WORK TO BE COMPLETED:
Leaving out the pictures, retype the lines from the beginning of the listing through the line containing "mb.build('collar_edge', M_fuzz, col_)".

SUPPLIED MATERIAL:
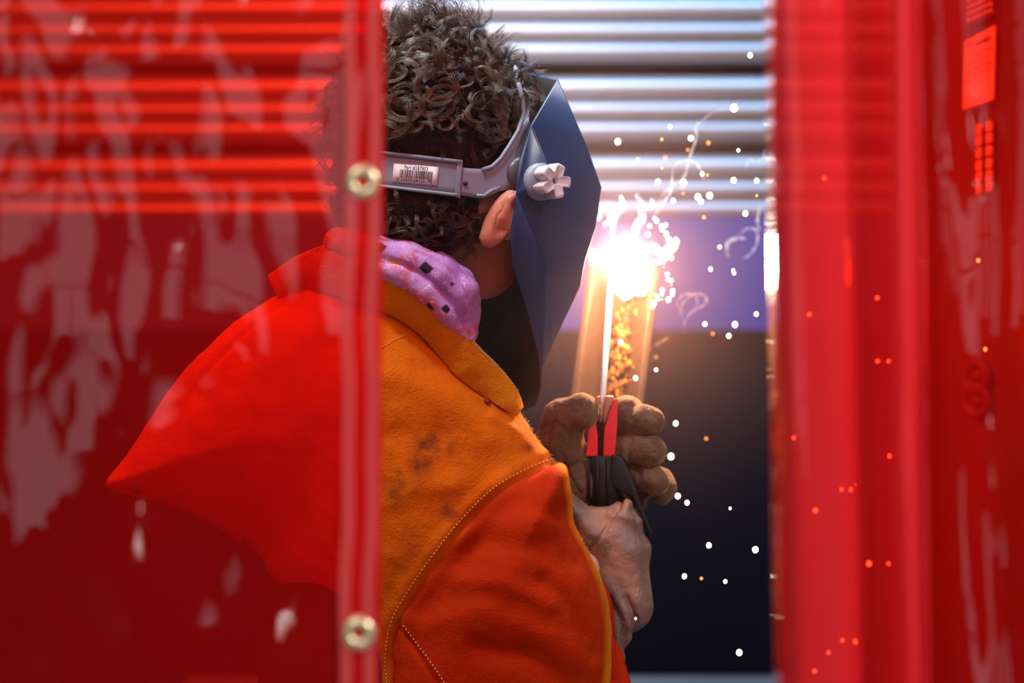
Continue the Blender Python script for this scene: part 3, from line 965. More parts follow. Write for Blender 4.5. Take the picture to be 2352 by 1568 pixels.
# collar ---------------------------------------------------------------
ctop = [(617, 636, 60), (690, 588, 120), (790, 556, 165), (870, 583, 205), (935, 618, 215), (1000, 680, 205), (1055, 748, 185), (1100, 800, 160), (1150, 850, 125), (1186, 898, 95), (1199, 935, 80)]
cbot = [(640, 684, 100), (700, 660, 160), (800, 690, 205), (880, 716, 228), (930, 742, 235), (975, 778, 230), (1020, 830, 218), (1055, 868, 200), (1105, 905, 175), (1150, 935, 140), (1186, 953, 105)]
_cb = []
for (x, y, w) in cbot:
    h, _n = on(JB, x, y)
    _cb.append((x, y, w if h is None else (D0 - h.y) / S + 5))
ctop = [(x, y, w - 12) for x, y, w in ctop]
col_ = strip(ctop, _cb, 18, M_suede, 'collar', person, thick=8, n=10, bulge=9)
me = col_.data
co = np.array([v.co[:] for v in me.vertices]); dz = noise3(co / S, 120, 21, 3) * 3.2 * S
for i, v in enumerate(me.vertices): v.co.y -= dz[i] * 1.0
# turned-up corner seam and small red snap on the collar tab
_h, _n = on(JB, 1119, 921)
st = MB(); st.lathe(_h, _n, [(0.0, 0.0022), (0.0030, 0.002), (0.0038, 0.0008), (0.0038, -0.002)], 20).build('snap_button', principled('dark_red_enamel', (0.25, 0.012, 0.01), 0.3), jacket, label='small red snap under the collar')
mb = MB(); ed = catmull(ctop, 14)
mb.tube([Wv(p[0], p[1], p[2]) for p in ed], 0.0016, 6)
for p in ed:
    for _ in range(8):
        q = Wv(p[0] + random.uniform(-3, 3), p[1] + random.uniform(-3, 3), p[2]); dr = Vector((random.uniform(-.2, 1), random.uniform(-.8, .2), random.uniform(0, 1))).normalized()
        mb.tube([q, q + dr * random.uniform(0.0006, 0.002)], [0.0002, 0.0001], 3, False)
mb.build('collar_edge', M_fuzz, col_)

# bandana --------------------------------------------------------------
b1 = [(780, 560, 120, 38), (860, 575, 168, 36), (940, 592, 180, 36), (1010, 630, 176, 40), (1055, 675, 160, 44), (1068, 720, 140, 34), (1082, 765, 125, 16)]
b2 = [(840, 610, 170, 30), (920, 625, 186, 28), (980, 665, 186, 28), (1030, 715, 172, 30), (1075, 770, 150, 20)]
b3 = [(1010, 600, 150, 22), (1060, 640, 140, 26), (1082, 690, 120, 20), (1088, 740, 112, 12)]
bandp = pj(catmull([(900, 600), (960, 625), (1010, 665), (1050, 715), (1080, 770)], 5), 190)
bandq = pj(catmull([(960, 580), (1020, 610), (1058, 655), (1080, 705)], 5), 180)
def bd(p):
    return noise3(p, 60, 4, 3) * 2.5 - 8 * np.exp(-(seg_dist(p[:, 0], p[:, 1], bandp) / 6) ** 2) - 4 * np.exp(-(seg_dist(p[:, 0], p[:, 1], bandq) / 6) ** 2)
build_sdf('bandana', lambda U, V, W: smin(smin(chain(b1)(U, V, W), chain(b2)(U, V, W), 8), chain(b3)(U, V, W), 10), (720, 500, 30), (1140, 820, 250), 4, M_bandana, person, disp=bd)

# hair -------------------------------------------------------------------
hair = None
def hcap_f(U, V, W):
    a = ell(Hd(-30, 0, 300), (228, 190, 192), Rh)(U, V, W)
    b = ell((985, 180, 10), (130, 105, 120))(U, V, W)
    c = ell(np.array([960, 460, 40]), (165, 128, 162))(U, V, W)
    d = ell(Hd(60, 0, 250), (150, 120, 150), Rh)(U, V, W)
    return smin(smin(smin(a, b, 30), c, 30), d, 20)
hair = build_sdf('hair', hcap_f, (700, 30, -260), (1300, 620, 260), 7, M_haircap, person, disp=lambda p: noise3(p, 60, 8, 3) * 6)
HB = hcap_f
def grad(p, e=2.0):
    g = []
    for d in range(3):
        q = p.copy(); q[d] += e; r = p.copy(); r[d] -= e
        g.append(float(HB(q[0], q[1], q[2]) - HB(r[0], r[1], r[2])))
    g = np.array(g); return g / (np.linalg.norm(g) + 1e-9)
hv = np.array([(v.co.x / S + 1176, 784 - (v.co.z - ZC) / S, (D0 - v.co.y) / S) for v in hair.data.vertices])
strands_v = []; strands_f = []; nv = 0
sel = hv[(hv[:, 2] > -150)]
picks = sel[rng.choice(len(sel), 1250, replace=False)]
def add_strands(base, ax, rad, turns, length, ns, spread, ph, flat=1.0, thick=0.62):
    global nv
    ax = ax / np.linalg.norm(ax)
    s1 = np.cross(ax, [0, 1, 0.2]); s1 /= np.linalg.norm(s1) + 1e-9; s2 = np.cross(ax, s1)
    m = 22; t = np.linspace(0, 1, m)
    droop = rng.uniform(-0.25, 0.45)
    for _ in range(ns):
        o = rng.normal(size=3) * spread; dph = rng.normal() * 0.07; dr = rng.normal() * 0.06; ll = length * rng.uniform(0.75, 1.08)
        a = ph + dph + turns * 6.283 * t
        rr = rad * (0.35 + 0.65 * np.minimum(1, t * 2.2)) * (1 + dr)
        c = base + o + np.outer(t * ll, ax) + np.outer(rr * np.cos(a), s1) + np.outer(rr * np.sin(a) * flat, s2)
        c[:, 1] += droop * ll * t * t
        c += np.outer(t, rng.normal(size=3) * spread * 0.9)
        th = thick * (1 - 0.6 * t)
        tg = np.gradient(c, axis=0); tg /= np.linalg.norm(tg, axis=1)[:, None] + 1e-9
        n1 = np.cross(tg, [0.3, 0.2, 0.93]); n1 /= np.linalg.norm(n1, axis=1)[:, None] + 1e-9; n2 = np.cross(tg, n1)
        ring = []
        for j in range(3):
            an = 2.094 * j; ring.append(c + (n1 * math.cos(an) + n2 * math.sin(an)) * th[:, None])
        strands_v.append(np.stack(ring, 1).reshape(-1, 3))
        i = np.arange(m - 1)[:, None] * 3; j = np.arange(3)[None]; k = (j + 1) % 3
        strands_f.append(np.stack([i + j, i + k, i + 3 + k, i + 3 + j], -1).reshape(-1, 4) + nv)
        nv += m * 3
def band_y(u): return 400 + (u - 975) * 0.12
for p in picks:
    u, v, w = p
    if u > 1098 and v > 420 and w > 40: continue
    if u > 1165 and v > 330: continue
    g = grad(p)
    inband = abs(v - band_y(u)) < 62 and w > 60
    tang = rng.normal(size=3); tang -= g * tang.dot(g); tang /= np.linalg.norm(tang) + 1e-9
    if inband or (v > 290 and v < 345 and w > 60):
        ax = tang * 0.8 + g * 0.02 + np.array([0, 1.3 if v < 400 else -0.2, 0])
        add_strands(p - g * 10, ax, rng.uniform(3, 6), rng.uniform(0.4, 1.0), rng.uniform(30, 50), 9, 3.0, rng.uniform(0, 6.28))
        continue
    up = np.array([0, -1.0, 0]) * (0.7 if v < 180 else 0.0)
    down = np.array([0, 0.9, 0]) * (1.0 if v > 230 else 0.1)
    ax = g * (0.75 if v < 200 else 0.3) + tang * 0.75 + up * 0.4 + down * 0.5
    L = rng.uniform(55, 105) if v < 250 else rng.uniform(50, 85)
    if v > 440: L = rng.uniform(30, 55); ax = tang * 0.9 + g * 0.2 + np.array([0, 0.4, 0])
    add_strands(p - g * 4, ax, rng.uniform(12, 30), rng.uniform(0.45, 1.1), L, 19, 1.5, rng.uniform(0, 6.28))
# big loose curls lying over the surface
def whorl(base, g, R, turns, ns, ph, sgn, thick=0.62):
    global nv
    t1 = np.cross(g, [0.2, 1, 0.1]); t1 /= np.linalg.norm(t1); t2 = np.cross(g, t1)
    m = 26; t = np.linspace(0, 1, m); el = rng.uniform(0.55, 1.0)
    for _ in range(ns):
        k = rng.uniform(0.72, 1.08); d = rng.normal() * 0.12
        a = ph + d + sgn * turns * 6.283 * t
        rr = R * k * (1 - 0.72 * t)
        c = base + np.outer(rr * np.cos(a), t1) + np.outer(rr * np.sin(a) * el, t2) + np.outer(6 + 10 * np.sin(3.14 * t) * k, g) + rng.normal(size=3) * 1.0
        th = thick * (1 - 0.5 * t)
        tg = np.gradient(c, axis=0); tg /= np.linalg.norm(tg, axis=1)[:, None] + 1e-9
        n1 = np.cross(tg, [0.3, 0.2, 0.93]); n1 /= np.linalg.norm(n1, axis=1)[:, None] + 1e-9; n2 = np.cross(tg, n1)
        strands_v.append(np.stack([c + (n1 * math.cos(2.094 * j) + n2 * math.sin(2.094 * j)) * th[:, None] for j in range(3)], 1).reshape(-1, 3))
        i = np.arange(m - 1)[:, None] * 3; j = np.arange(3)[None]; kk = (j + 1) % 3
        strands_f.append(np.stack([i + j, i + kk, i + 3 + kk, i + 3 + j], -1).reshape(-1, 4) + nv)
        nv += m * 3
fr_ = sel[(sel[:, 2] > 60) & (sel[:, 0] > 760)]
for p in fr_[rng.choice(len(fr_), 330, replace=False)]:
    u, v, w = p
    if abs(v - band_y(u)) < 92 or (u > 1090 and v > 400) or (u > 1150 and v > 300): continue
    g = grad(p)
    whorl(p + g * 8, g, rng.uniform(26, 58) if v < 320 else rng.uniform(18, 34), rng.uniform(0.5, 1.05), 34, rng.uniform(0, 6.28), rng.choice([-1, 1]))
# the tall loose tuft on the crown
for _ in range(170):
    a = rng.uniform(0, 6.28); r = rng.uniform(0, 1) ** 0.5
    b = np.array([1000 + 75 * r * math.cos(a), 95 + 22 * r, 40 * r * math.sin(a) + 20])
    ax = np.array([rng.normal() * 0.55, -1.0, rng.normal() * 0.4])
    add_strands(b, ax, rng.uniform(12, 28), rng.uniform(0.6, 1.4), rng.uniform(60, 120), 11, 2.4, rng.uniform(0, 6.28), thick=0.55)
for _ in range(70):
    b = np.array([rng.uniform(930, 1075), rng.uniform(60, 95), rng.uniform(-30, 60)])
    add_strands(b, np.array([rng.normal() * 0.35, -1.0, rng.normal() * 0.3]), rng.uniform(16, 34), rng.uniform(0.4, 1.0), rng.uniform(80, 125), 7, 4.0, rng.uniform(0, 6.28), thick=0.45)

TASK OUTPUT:
Continue the Blender Python script for this scene: part 3, from line 965. More parts follow. Write for Blender 4.5. Take the picture to be 2352 by 1568 pixels.
# collar ---------------------------------------------------------------
ctop = [(617, 636, 60), (690, 588, 120), (790, 556, 165), (870, 583, 205), (935, 618, 215), (1000, 680, 205), (1055, 748, 185), (1100, 800, 160), (1150, 850, 125), (1186, 898, 95), (1199, 935, 80)]
cbot = [(640, 684, 100), (700, 660, 160), (800, 690, 205), (880, 716, 228), (930, 742, 235), (975, 778, 230), (1020, 830, 218), (1055, 868, 200), (1105, 905, 175), (1150, 935, 140), (1186, 953, 105)]
_cb = []
for (x, y, w) in cbot:
    h, _n = on(JB, x, y)
    _cb.append((x, y, w if h is None else (D0 - h.y) / S + 5))
ctop = [(x, y, w - 12) for x, y, w in ctop]
col_ = strip(ctop, _cb, 18, M_suede, 'collar', person, thick=8, n=10, bulge=9)
me = col_.data
co = np.array([v.co[:] for v in me.vertices]); dz = noise3(co / S, 120, 21, 3) * 3.2 * S
for i, v in enumerate(me.vertices): v.co.y -= dz[i] * 1.0
# turned-up corner seam and small red snap on the collar tab
_h, _n = on(JB, 1119, 921)
st = MB(); st.lathe(_h, _n, [(0.0, 0.0022), (0.0030, 0.002), (0.0038, 0.0008), (0.0038, -0.002)], 20).build('snap_button', principled('dark_red_enamel', (0.25, 0.012, 0.01), 0.3), jacket, label='small red snap under the collar')
mb = MB(); ed = catmull(ctop, 14)
mb.tube([Wv(p[0], p[1], p[2]) for p in ed], 0.0016, 6)
for p in ed:
    for _ in range(8):
        q = Wv(p[0] + random.uniform(-3, 3), p[1] + random.uniform(-3, 3), p[2]); dr = Vector((random.uniform(-.2, 1), random.uniform(-.8, .2), random.uniform(0, 1))).normalized()
        mb.tube([q, q + dr * random.uniform(0.0006, 0.002)], [0.0002, 0.0001], 3, False)
mb.build('collar_edge', M_fuzz, col_)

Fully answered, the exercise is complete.